In the past three years, the members of Vial have dealt with personal and professional challenges, which have served as inspiration for their new music.

“Creatively, we were going through a lot within the band and in our personal lives as well, a lot was changing. We were getting older. And specifically in the band, like we started touring, we had a lineup change. And all of that led to a lot of stress, and a lot of burnout. So that’s kind of where a lot of the songs’ inspiration comes from,” Branscom said.

Some songs on “burnout” had been in the band’s backlog for years. “falling short,” for example, was written before the release of the band’s debut album.

“It’s kind of interesting to see, like the state of mind, I guess, that some of the songs were written in over the course of three years of like, emotions changing quite a bit,” Fischer said.
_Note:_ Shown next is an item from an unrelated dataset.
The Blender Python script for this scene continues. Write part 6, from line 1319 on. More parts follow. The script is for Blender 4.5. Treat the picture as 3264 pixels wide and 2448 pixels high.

Amidst the new album release and the ongoing tour, Vial has already made demos for their next album.

“Hopefully by the end of 2025 we’ll have some new stuff out,” Branscom said. “We have plenty of stuff on our end of things. What takes the time is like, recording it and mixing it and mastering it. And doing all the art and all the planning and pressing the vinyl.”

With their latest album, the members of Vial say they have reached a point where they have a lot of creative freedom, as they balance the lighter and aggressive sides of their music.

“On ‘burnout’ we have ‘two-faced,’ which is like super punk and heavy and angry, but then we also have ‘broth song’ and ‘bottle blonde,’ which are more indie, light and fun,” Branscom said. “We feel even freer to write literally whatever we want.”